Begin

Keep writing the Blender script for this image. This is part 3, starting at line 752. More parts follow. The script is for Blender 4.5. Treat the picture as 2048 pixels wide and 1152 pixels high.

End
Begin

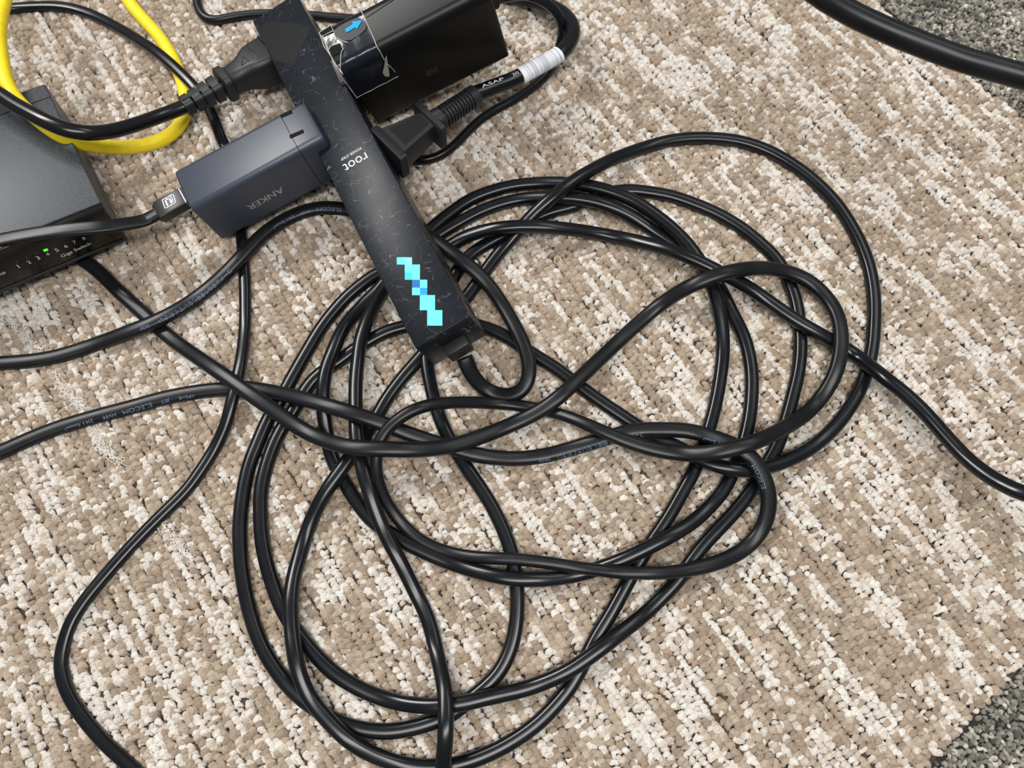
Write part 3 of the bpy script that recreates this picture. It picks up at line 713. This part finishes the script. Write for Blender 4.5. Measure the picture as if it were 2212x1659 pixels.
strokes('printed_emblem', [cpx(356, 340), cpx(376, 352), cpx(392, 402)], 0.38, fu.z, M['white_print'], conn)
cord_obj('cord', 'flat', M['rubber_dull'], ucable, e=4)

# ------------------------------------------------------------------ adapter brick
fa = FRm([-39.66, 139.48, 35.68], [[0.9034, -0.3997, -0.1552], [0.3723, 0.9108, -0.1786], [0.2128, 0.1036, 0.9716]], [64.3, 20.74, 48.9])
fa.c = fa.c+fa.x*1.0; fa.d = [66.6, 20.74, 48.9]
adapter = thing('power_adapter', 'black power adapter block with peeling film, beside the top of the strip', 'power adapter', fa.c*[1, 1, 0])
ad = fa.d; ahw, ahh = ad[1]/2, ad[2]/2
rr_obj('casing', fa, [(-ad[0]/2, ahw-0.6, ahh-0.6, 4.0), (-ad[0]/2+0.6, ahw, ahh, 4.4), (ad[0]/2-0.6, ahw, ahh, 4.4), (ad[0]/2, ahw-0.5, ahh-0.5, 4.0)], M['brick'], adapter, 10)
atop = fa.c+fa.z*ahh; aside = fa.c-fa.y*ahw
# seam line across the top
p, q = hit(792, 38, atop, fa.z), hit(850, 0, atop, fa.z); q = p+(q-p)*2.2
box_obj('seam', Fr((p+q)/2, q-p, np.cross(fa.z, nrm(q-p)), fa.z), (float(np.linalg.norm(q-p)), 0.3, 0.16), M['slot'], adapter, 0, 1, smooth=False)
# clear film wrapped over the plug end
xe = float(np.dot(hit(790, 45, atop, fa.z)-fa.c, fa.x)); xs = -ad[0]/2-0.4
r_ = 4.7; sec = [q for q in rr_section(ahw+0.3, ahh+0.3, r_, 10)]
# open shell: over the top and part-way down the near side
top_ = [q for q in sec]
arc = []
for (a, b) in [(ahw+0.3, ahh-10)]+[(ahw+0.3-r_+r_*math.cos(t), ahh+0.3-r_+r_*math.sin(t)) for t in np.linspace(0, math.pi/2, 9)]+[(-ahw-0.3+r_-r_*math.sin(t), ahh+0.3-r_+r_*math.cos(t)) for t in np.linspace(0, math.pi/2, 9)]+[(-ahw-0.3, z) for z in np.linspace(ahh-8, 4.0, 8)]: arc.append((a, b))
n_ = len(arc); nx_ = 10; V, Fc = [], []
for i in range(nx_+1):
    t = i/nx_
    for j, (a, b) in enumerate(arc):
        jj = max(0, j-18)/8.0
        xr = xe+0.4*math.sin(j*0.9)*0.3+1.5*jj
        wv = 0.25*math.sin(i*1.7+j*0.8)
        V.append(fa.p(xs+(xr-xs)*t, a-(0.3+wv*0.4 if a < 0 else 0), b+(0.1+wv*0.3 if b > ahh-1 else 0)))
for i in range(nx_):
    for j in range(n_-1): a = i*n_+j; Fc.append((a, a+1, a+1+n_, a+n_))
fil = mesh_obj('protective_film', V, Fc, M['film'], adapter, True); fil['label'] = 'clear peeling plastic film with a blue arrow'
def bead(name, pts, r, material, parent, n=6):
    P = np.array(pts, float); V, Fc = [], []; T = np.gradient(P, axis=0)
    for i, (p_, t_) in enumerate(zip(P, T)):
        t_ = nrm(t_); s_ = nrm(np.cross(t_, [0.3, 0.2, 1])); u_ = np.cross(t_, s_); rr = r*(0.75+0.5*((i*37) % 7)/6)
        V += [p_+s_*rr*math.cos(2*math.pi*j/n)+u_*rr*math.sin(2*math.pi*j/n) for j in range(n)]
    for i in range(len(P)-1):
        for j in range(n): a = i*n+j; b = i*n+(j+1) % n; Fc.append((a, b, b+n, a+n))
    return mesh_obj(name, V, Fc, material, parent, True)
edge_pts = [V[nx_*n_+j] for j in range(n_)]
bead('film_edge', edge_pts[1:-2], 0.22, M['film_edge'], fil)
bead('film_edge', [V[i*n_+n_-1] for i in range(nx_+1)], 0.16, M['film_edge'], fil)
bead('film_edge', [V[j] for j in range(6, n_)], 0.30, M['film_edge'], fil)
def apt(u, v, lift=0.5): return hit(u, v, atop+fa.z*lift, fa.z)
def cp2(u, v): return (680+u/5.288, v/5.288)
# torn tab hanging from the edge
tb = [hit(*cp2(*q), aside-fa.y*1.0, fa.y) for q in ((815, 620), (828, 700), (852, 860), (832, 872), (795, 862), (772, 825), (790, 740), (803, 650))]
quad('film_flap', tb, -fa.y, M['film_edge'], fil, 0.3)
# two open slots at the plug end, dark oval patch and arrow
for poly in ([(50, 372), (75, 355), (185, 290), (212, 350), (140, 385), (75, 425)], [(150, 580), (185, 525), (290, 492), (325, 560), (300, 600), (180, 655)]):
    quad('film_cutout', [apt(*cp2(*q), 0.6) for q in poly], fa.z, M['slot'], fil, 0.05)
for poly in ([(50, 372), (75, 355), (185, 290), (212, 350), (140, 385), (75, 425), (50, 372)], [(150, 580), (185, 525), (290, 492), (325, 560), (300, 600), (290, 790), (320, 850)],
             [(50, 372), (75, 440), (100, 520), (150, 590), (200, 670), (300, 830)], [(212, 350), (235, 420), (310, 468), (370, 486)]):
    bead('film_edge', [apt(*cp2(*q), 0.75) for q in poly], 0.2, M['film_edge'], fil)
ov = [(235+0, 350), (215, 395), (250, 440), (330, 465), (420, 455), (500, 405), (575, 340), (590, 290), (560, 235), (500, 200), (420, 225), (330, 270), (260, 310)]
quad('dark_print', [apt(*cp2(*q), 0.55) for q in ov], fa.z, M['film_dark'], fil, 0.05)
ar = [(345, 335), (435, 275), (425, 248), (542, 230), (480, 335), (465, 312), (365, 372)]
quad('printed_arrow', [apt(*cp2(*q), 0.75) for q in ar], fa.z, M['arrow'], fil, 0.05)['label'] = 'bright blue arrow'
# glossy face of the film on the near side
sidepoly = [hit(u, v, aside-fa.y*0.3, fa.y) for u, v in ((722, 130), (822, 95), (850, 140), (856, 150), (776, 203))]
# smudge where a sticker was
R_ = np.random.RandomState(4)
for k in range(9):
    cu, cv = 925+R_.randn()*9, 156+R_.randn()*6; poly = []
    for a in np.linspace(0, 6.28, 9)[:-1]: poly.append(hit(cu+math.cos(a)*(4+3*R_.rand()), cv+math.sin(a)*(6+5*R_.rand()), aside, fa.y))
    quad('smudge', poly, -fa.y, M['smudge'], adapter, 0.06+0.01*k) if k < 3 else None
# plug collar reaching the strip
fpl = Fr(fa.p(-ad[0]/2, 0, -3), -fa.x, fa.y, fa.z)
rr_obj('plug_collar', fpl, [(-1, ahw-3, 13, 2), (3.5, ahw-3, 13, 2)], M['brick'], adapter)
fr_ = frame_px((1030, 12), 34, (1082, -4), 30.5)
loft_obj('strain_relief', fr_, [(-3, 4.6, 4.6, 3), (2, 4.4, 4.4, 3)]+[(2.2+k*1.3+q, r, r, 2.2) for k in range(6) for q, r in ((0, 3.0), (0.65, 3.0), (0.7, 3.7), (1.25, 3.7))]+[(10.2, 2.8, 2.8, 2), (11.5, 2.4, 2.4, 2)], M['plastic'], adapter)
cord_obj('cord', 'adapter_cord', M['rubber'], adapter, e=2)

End

- **Request**: Quote the listing above, but only from the line that shows "Write part 3" through the line that shows "cord_obj('cord', 'flat', M['rubber_dull'], ucable, e=4)".

- **Answer in full**:
Write part 3 of the bpy script that recreates this picture. It picks up at line 713. This part finishes the script. Write for Blender 4.5. Measure the picture as if it were 2212x1659 pixels.
strokes('printed_emblem', [cpx(356, 340), cpx(376, 352), cpx(392, 402)], 0.38, fu.z, M['white_print'], conn)
cord_obj('cord', 'flat', M['rubber_dull'], ucable, e=4)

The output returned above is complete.